- [Stated exercise]: Print the listing as it stands, omitting all images.

- [Data shown]:
━━━

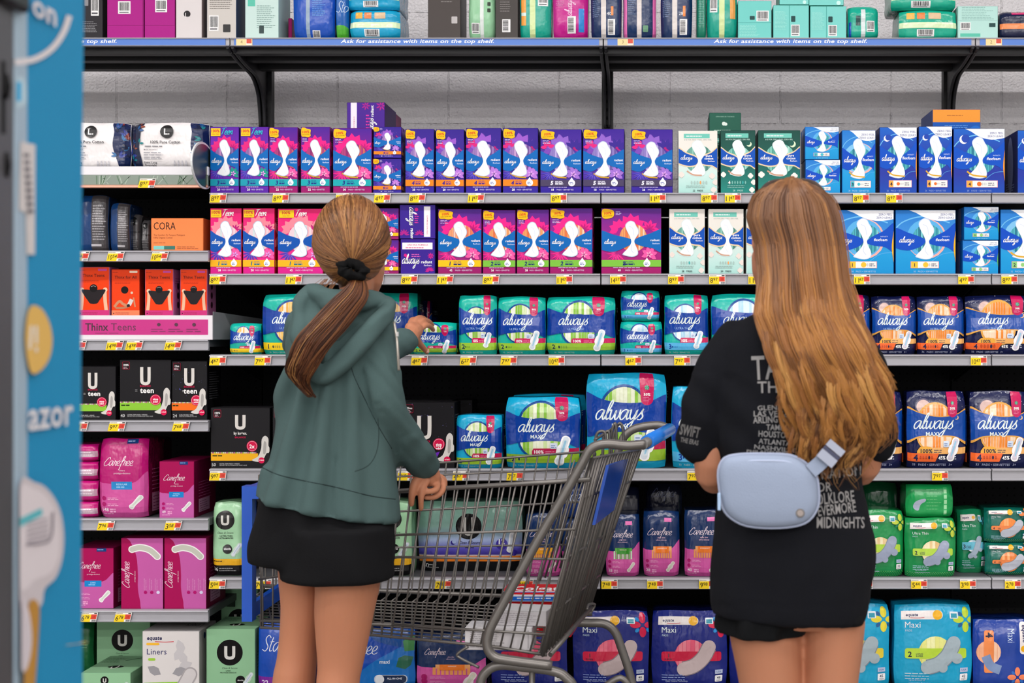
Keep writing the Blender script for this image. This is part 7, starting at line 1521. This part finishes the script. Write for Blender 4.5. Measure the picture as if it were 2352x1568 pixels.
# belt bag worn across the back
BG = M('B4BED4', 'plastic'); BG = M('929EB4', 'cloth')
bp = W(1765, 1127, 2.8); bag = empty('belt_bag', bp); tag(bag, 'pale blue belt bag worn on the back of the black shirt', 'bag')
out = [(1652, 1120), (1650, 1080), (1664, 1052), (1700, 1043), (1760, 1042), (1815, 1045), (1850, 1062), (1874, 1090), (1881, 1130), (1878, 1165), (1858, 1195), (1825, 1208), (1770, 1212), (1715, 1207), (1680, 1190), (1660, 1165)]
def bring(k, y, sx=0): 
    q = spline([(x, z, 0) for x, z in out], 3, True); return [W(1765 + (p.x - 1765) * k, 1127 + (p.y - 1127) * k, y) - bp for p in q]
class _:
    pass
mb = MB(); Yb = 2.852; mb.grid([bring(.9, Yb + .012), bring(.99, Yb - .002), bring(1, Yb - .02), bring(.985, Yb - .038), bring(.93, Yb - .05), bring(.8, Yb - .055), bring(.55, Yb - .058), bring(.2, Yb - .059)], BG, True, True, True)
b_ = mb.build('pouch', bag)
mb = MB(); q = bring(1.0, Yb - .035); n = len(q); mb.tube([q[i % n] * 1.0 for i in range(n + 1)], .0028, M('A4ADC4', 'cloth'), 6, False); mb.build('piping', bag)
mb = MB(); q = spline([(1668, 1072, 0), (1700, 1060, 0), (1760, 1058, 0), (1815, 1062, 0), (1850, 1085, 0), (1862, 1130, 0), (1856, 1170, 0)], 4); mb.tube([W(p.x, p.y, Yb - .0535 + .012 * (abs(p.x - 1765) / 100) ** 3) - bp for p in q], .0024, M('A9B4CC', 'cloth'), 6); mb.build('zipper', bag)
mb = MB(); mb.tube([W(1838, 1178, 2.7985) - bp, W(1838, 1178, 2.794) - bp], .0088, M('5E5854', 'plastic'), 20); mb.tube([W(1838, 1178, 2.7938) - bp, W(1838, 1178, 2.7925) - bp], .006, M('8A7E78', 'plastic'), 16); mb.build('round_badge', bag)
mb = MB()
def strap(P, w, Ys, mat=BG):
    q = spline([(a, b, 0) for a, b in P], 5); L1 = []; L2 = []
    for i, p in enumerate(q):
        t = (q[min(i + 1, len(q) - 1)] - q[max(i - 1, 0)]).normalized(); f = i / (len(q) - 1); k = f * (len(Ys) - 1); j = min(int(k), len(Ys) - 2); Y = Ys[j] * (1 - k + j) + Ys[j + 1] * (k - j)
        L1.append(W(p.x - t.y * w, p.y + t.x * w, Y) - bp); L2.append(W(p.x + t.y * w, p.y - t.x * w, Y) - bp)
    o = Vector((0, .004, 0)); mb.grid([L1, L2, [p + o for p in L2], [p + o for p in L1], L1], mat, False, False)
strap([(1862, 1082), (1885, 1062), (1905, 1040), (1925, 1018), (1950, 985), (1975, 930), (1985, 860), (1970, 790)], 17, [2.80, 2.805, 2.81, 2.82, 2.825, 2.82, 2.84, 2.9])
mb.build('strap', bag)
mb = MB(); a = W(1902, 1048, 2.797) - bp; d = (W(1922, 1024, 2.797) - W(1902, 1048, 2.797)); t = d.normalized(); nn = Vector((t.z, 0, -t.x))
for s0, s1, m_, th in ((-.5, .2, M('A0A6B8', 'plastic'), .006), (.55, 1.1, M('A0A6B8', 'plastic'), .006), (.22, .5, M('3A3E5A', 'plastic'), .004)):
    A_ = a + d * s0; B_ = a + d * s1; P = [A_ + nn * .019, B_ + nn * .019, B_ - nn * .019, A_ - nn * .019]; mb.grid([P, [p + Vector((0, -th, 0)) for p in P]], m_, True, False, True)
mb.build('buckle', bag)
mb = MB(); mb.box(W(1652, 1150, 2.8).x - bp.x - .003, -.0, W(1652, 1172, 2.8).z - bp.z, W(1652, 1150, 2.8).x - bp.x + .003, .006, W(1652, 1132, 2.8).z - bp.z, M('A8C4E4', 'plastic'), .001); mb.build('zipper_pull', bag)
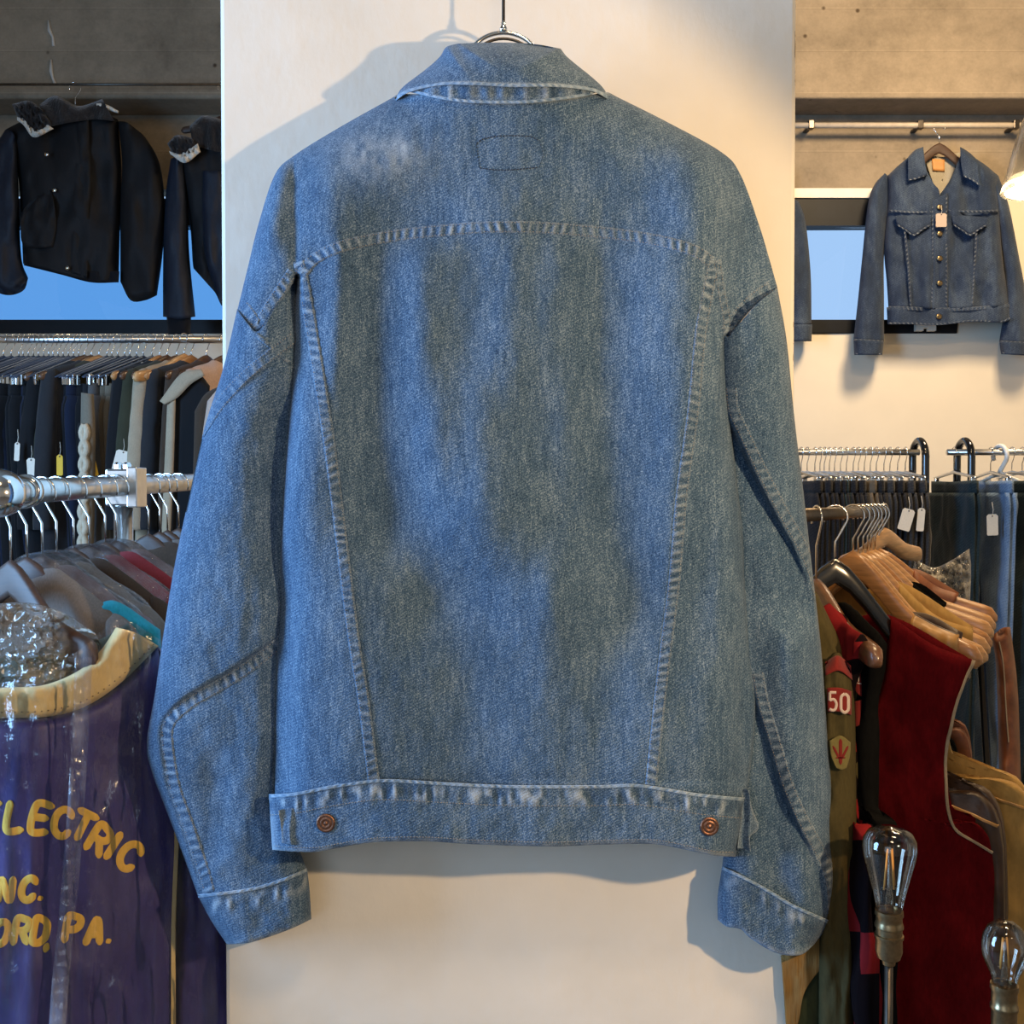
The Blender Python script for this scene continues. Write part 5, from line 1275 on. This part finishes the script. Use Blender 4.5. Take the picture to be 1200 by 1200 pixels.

━━━

- [Solution for this exercise]:
Keep writing the Blender script for this image. This is part 7, starting at line 1521. This part finishes the script. Write for Blender 4.5. Measure the picture as if it were 2352x1568 pixels.
# belt bag worn across the back
BG = M('B4BED4', 'plastic'); BG = M('929EB4', 'cloth')
bp = W(1765, 1127, 2.8); bag = empty('belt_bag', bp); tag(bag, 'pale blue belt bag worn on the back of the black shirt', 'bag')
out = [(1652, 1120), (1650, 1080), (1664, 1052), (1700, 1043), (1760, 1042), (1815, 1045), (1850, 1062), (1874, 1090), (1881, 1130), (1878, 1165), (1858, 1195), (1825, 1208), (1770, 1212), (1715, 1207), (1680, 1190), (1660, 1165)]
def bring(k, y, sx=0): 
    q = spline([(x, z, 0) for x, z in out], 3, True); return [W(1765 + (p.x - 1765) * k, 1127 + (p.y - 1127) * k, y) - bp for p in q]
class _:
    pass
mb = MB(); Yb = 2.852; mb.grid([bring(.9, Yb + .012), bring(.99, Yb - .002), bring(1, Yb - .02), bring(.985, Yb - .038), bring(.93, Yb - .05), bring(.8, Yb - .055), bring(.55, Yb - .058), bring(.2, Yb - .059)], BG, True, True, True)
b_ = mb.build('pouch', bag)
mb = MB(); q = bring(1.0, Yb - .035); n = len(q); mb.tube([q[i % n] * 1.0 for i in range(n + 1)], .0028, M('A4ADC4', 'cloth'), 6, False); mb.build('piping', bag)
mb = MB(); q = spline([(1668, 1072, 0), (1700, 1060, 0), (1760, 1058, 0), (1815, 1062, 0), (1850, 1085, 0), (1862, 1130, 0), (1856, 1170, 0)], 4); mb.tube([W(p.x, p.y, Yb - .0535 + .012 * (abs(p.x - 1765) / 100) ** 3) - bp for p in q], .0024, M('A9B4CC', 'cloth'), 6); mb.build('zipper', bag)
mb = MB(); mb.tube([W(1838, 1178, 2.7985) - bp, W(1838, 1178, 2.794) - bp], .0088, M('5E5854', 'plastic'), 20); mb.tube([W(1838, 1178, 2.7938) - bp, W(1838, 1178, 2.7925) - bp], .006, M('8A7E78', 'plastic'), 16); mb.build('round_badge', bag)
mb = MB()
def strap(P, w, Ys, mat=BG):
    q = spline([(a, b, 0) for a, b in P], 5); L1 = []; L2 = []
    for i, p in enumerate(q):
        t = (q[min(i + 1, len(q) - 1)] - q[max(i - 1, 0)]).normalized(); f = i / (len(q) - 1); k = f * (len(Ys) - 1); j = min(int(k), len(Ys) - 2); Y = Ys[j] * (1 - k + j) + Ys[j + 1] * (k - j)
        L1.append(W(p.x - t.y * w, p.y + t.x * w, Y) - bp); L2.append(W(p.x + t.y * w, p.y - t.x * w, Y) - bp)
    o = Vector((0, .004, 0)); mb.grid([L1, L2, [p + o for p in L2], [p + o for p in L1], L1], mat, False, False)
strap([(1862, 1082), (1885, 1062), (1905, 1040), (1925, 1018), (1950, 985), (1975, 930), (1985, 860), (1970, 790)], 17, [2.80, 2.805, 2.81, 2.82, 2.825, 2.82, 2.84, 2.9])
mb.build('strap', bag)
mb = MB(); a = W(1902, 1048, 2.797) - bp; d = (W(1922, 1024, 2.797) - W(1902, 1048, 2.797)); t = d.normalized(); nn = Vector((t.z, 0, -t.x))
for s0, s1, m_, th in ((-.5, .2, M('A0A6B8', 'plastic'), .006), (.55, 1.1, M('A0A6B8', 'plastic'), .006), (.22, .5, M('3A3E5A', 'plastic'), .004)):
    A_ = a + d * s0; B_ = a + d * s1; P = [A_ + nn * .019, B_ + nn * .019, B_ - nn * .019, A_ - nn * .019]; mb.grid([P, [p + Vector((0, -th, 0)) for p in P]], m_, True, False, True)
mb.build('buckle', bag)
mb = MB(); mb.box(W(1652, 1150, 2.8).x - bp.x - .003, -.0, W(1652, 1172, 2.8).z - bp.z, W(1652, 1150, 2.8).x - bp.x + .003, .006, W(1652, 1132, 2.8).z - bp.z, M('A8C4E4', 'plastic'), .001); mb.build('zipper_pull', bag)
The Blender Python script for this scene continues. Write part 5, from line 1275 on. This part finishes the script. Use Blender 4.5. Take the picture to be 1200 by 1200 pixels.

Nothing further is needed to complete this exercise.